Aaron Sorkin is why people hate liberals. He's a smug, condescending know-it-all who isn't as smart as he thinks he is. His feints toward open-mindedness are transparently phony, he mistakes his opinion for common sense, and he's preachy. Sorkin has spent years fueling the delusional self-regard of well-educated liberals. He might be more responsible than anyone else for the anti-democratic "everyone would agree with us if they weren't all so stupid" attitude of the contemporary progressive movement. And age is not improving him.
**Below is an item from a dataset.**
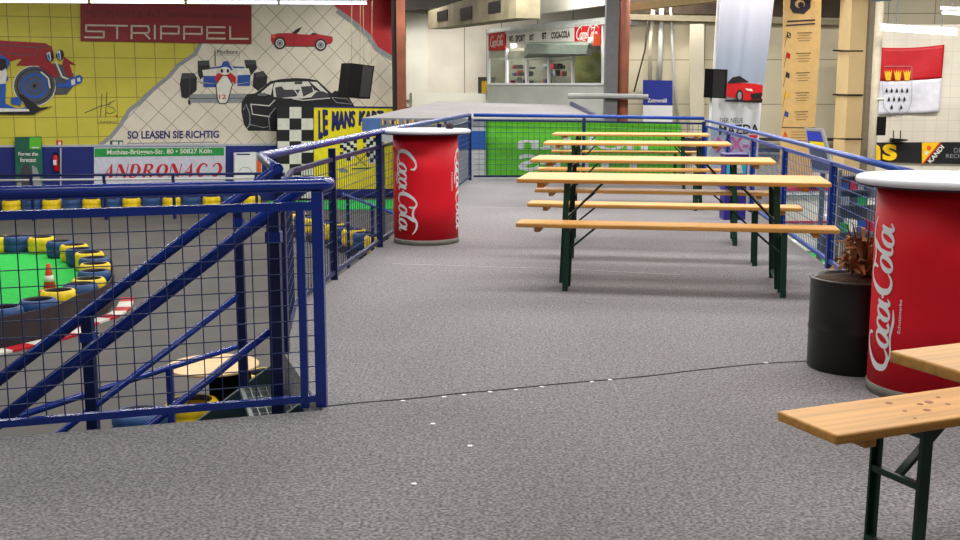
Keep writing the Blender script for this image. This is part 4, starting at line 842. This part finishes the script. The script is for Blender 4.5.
tag(mb.build('track_kerb', [P_RED, P_WHITE]), 'red and white kerb strip around the tyre island', 'kerb')
p = atz(50, 292, -1.75); tc_ = thing('traffic_cone', 'orange traffic cone standing among the island tyres', 'traffic cone', p)
mb = MB(); mb.box(p + Vector((0, 0, .02)), (.26, .26, .04)); mb.build('base', P_ORANGE, tc_)
mb = MB(); mb.lathe([(.1, .04), (.03, .44), (.02, .45)], p, 16); mb.build('cone', mat('cone_orange', (214, 66, 30), .5), tc_, True)
mb = MB(); mb.lathe([(.079, .17), (.061, .27)], p, 16); mb.build('white_band', P_WHITE, tc_, True)
# tyre line beside the deck
ta = atz(389, 239, -1.5); tb = atz(296, 213, -1.5); n = 10
for i in range(n):
    p = ta.lerp(tb, i / (n - 1)); col = 'blue' if i % 2 == 0 else 'yellow'
    o = tyre((p.x, p.y, -1.84), col, f'{col} tyre, {ORD[i + 1]} from the red drum in the line left of the deck', 'tyres in the line left of the deck', 0, 1); o.scale = (.95, .95, 1.4)
mb = MB(); d = (tb - ta).normalized(); nn = Vector((d.y, -d.x, 0)); nn = nn if nn.dot(Vector((0, -1, 0))) > 0 else -nn
mb.bar(v2(ta - d * .3, -1.92), v2(tb + d * .3, -1.92), .5, .15); tag(mb.build('tyre_plinth', RUBBER), 'low dark plinth below the tyre line left of the deck', 'plinth')
# green strip under the yellow board, blue guard rails
q = [atz(*p, -1.985) for p in ((268, 205), (300, 209.5), (440, 209), (440, 199.5), (268, 201.5))]; mb = MB(); mb.prism([(p.x, p.y, -2) for p in q], (0, 0, .03)); tag(mb.build('green_carpet', TURF), 'green carpet strip on the track before the yellow board', 'carpet')
def guard(label, pts, z, posts, m, r=.025, name='guard_rail', second=None):
    t = thing(name, label, 'railing', v2(pts[0], -2)); mb = MB(); mb.tube([v2(p, z) for p in pts], r, 8); mb.build('rail', m, t, True)
    if second:
        mb = MB(); mb.tube([v2(p, second) for p in pts], r * .8, 8); mb.build('lower_rail', GREY, t, True)
    for k in posts:
        p = Vector(pts[0]).lerp(Vector(pts[-1]), k); mb = MB(); mb.bar(v2(p, -2), v2(p, z), r * 2, r * 2); mb.build('post', m, t)
a = aty(-40, 176, 29); b = aty(262, 180, 29.8); guard('thin blue guard rail across the foot of the mural wall', [(a.x, a.y), (b.x, b.y)], a.z, (.02, .23, .47, .7, .98), BLUE_D, .035, second=a.z - .12)
a = aty(343, 194, 19.5); b = aty(395, 214, 16.5); t = thing('track_handrail', 'small blue handrail sloping down beside the tyre line', 'railing', (a.x, a.y, -2))
mb = MB(); mb.tube([a, b], .025, 8); mb.build('rail', BLUE_L, t, True)
for k in (.1, .6):
    p = a.lerp(b, k); mb = MB(); mb.bar((p.x, p.y, -2), p, .05, .05); mb.build('post', BLUE_D, t)
a = atz(-30, 432, -1.0); b = atz(168, 368, -1.0); c = atz(246, 344, -1.0)
guard('low blue barrier rail on the track beside the round table', [(a.x, a.y), (b.x, b.y), (c.x, c.y)], -1.0, (.05, .66, .98), BLUE, .028, 'barrier_rail')
# round table, stools of tyres
p = atz(213, 364, -1.49); s_ = F / p.y; tb_ = thing('round_table', 'round wooden table down on the track below the stairs', 'table', (p.x, p.y, -2)); r = 45.5 / 1130 * math.sqrt(p.y ** 2 + 2.7 ** 2)
mb = MB(); mb.lathe([(r - .01, -.03), (r, -.022), (r, -.006), (r - .008, 0)], p, 48); mb.build('tabletop', mat('round_wood', (232, 196, 146), .4, var=.08, scale=5, stretch=(1, 5, 1)), tb_)
mb = MB(); mb.box((p.x + .18, p.y, -1.76), (.38, .34, .48)); mb.build('pedestal', BLACK, tb_)
for lab, col, x, y in (('yellow tyre stool on the track in front of the round table', 'yellow', 192, 400), ('blue tyre stool on the track left of the round table', 'blue', 140, 411), ('yellow tyre stool partly hidden right of the round table', 'yellow', 268, 372)):
    p = atz(x, y, -1.74); o = tyre((p.x, p.y, -2.0), col, lab, 'tyre stools'); o.scale = (1, 1, 1.08)

# right-hand pit: counter and clutter
p = atz(810, 251, -2); Yc = p.y
ct = thing('counter', 'cream counter with a red shelf edge beyond the right railing', 'counter', p)
K = px_plane(780, Yc, 840, Yc)
mb = MB(); pslab(mb, K, rect(783, 194, 834, 251), 0, .6); mb.build('front_panel', CREAM_W, ct)
mb = MB(); pslab(mb, K, rect(781, 188, 838, 191), .1, .8); mb.build('shelf_edge', P_RED, ct); mb = MB(); pslab(mb, K, rect(783, 221, 834, 223.2), .03, .05); mb.build('red_strip', P_RED, ct)
mb = MB(); pslab(mb, K, rect(781, 191, 838, 195), .08, .78); mb.build('worktop', WHITE, ct)
def clutter(name, lab, cat, x0, y0, x1, y1, z, m, dz=.3, rnd=False):
    p = atz((x0 + x1) / 2, y1, z); s2 = F / p.y; w = (x1 - x0) / s2; hh = (y1 - y0) / s2 * 1.0; mb = MB()
    if rnd: mb.lathe([(w * .42, 0), (w * .5, hh * .15), (w * .5, hh * .9), (w * .45, hh)], p, 20)
    else: mb.rbox(p + Vector((0, 0, hh / 2)), (w, dz, hh), .015, 1)
    return tag(mb.build(name, m), lab, cat)
zc = K.pt(800, 188).z
clutter('television', 'small black television on the cream counter', 'television', 797, 176, 818, 188, zc, BLACK)
clutter('storage_bin', 'tall brown bin standing before the cream counter', 'bin', 820, 228, 832, 257, -2, mat('bin_brown', (72, 58, 46), .6), .3, True)
clutter('storage_bin', 'narrow dark bin left of the blue railing post', 'bin', 833, 230, 840, 256, -2, BLACK, .3, True)
clutter('crate', 'dark blue crate standing on the track beyond the drum planter', 'crate', 846, 224, 866, 256, -2, mat('crate_navy', (38, 42, 66), .6))
clutter('white_box', 'white box low in front of the cream counter', 'box', 791, 240, 804, 260, -2, WHITE)
clutter('cardboard_box', 'brown cardboard box on the counter end under the railing', 'box', 812, 200, 822, 212, -1.2, mat('cardboard', (168, 128, 84), .8))
clutter('tool_case', 'red tool case on the pit table', 'case', 838, 211, 852, 219, -1.05, P_RED)
pt = thing('pit_table', 'long white table top with dark legs beyond the right railing', 'table', atz(866, 256, -2)); K2 = px_plane(836, 21.5, 900, 21.5)
mb = MB(); pslab(mb, K2, [(834, 219), (905, 220), (905, 223), (834, 222)], .3, .8); mb.build('tabletop', WHITE, pt)
for x in (838, 898):
    mb = MB(); mb.bar(K2.pt(x, 222, .1), (K2.pt(x, 222, .1).x, K2.pt(x, 222, .1).y, -2), .06, .06); mb.build('leg', BLACK, pt)
q = [atz(*p, -1.985) for p in ((786, 258), (800, 267), (890, 254), (890, 248.5), (800, 254))]; mb = MB(); mb.prism([(p.x, p.y, -2) for p in q], (0, 0, .03)); tag(mb.build('green_mat', TURF), 'green mat on the track below the right railing', 'mat')
q = [atz(*p, -1.96) for p in ((798, 266.5), (801, 268.5), (900, 255), (900, 253))]; mb = MB(); mb.prism([(p.x, p.y, -2) for p in q], (0, 0, .05)); tag(mb.build('white_kerb', WHITE), 'white kerb strip along the green mat', 'kerb')
random.seed(11)
for i, (x, y) in enumerate(((856, 218), (868, 216))):
    p = K2.pt(x, y + 2, .1); t = thing('potted_plant', ('small green plant on the white pit table, nearer the railing post', 'small green plant on the white pit table, nearer the drum planter')[i], 'plant', p, 'plants on the pit table')
    mb = MB(); mb.lathe([(.08, 0), (.1, .16)], p, 14); mb.build('pot', RUST, t)
    mb = MB()
    for k in range(60):
        a = random.uniform(0, 6.28); b = p + Vector((0, 0, .14)); tip = b + Vector((math.cos(a) * random.uniform(.03, .16), math.sin(a) * .14, random.uniform(.03, .3))); w = Vector((-math.sin(a), math.cos(a), 0)) * .03; md = b.lerp(tip, .6) + Vector((0, 0, .05)); mb.add([b, md + w, tip, md - w], [(0, 1, 2, 3)])
    mb.build('leaves', mat('plant_green', (46, 112, 44), .6), t)
rk = thing('tool_rack', 'grey open tool rack of boxes between the railing post and the drum', 'rack', atz(866, 242, -2)); KR = px_plane(836, 18.4, 900, 18.4)
mb = MB(); zt = KR.pt(860, 172).z
for x in (840, 884):
    for o_ in (0, .45):
        q_ = KR.pt(x, 180, -o_); mb.bar((q_.x, q_.y, -2), (q_.x, q_.y, zt), .05, .05)
mb.build('upright', STEEL, rk)
for y in (176, 190, 205, 232):
    mb = MB(); pslab(mb, KR, rect(839, y, 885, y + 1.3), .02, .5); mb.build('shelf', STEEL, rk)
mb = MB(); pslab(mb, KR, rect(839, 176, 885, 240), -.49, .02); mb.build('back_panel', mat('rack_back', (150, 150, 146), .7), rk)
random.seed(9); rm = [P_BLUE, P_RED, P_GREY, P_DG, P_GREEN, CREAM_W]; names = ['blue', 'red', 'grey', 'black', 'green', 'white']
for row_, (y, hh) in enumerate(((190, 9), (205, 10), (232, 12))):
    x = 841.5
    for k in range(4):
        w = random.uniform(6, 9.5); i_ = (k + row_ * 2) % 6; mb = MB(); pslab(mb, KR, rect(x, y - hh * random.uniform(.6, 1), x + w, y), -.05, .3)
        tag(mb.build('parts_box', rm[i_]), f'{names[i_]} box, {ORD[k + 1]} from the left on the {("upper", "middle", "lowest")[row_]} shelf of the tool rack', 'box', 'boxes on the tool rack'); x += w + 1
wp = thing('white_board', 'white board with red strips above the cream counter', 'board', K.pt(808, 186, -.7)); mb = MB(); pslab(mb, K, rect(786, 160, 830, 184), -.75, .04); mb.build('panel', CREAM_W, wp)
mb = MB(); pslab(mb, K, rect(786, 181, 830, 183.2), -.74, .02); mb.build('red_strip', P_RED, wp)
mb = MB(); mb.bar(K.pt(790, 184, -.77), v2(K.pt(790, 184, -.77), -2), .05, .05); mb.bar(K.pt(826, 184, -.77), v2(K.pt(826, 184, -.77), -2), .05, .05); mb.build('support', STEEL, wp)
# leaning A-board
AB = px_plane(800, 15.6, 840, 15.2)
ab = thing('display_stand', 'tilted grey framed display stand with blue lettering beyond the railing', 'display stand', (AB.pt(822, 178).x, AB.pt(822, 178).y, -2))
mb = MB(); pslab(mb, AB, [(804.5, 127.5), (822.5, 129), (835, 175), (812, 172)], 0, .05); mb.build('frame', mat('frame_grey', (164, 166, 170), .4), ab)
mb = MB(); ppoly(mb, AB, [(806.5, 130.5), (820.5, 131.5), (831, 171), (812.5, 169)], .006, 0); ppoly(mb, AB, [(806.8, 131.5), (820, 132.5), (823, 141), (808.5, 140)], .01, 1); ppoly(mb, AB, [(809.3, 141), (823.4, 142.3), (825, 148), (810.5, 146.5)], .01, 2)
mb.build('poster', [mat('poster_slate', (76, 84, 106), .5), mat('poster_blue', (52, 66, 190), .5), P_YEL], ab)
mb = MB(); p = AB.pt(823, 172, -.06); mb.bar((p.x, p.y, -2), p, .06, .06); mb.box((p.x, p.y, -1.98), (.5, .4, .04)); mb.build('stand_post', STEEL, ab)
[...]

More moments worth quoting:

• "His characters always say exactly, precisely what they mean, at all times. There's no subtext, no irony, nothing ever left unspoken in his dialogue. His characters don't even get to be sarcastic without someone asking them if they're being sarcastic. Everyone alternates between speechifying, quipping and dumbly setting up other people's quips. It's exhausting."

• "Sorkin fit the broad details of Mark Zuckerberg's life and Facebook's founding into the only sort of story he is interested in and able to tell. It's well and good to say Sorkin's sole responsibility is to entertain, but I think an obnoxious little Sorkin analogue character would probably look askance at some Hollywood screenwriter who took such liberties with the truth in the service of disposable entertainment. (On the other hand, the moral responsibilities of an artist dealing with real-world material is maybe the sort of question too thorny for Sorkin's paper-thin characters to dispense with in a quick Act 3 speech.)"

• "'He humiliated congressional candidates on my network,' she says at Sam Waterston, as if that were a thing someone who owned a cable news network would be mad about."

• "A dumb girl (dumb girls are this show's primary villains) asks what makes America the greatest country in the world, which is the sort of question asked only by Sean Hannity, and Daniels says that it's not: not just because of our poor infant mortality rate but also (and much more importantly) because as a society we no longer revere 'great men.' This is the same idiotic nostalgia that inspires your typical David Brooks column."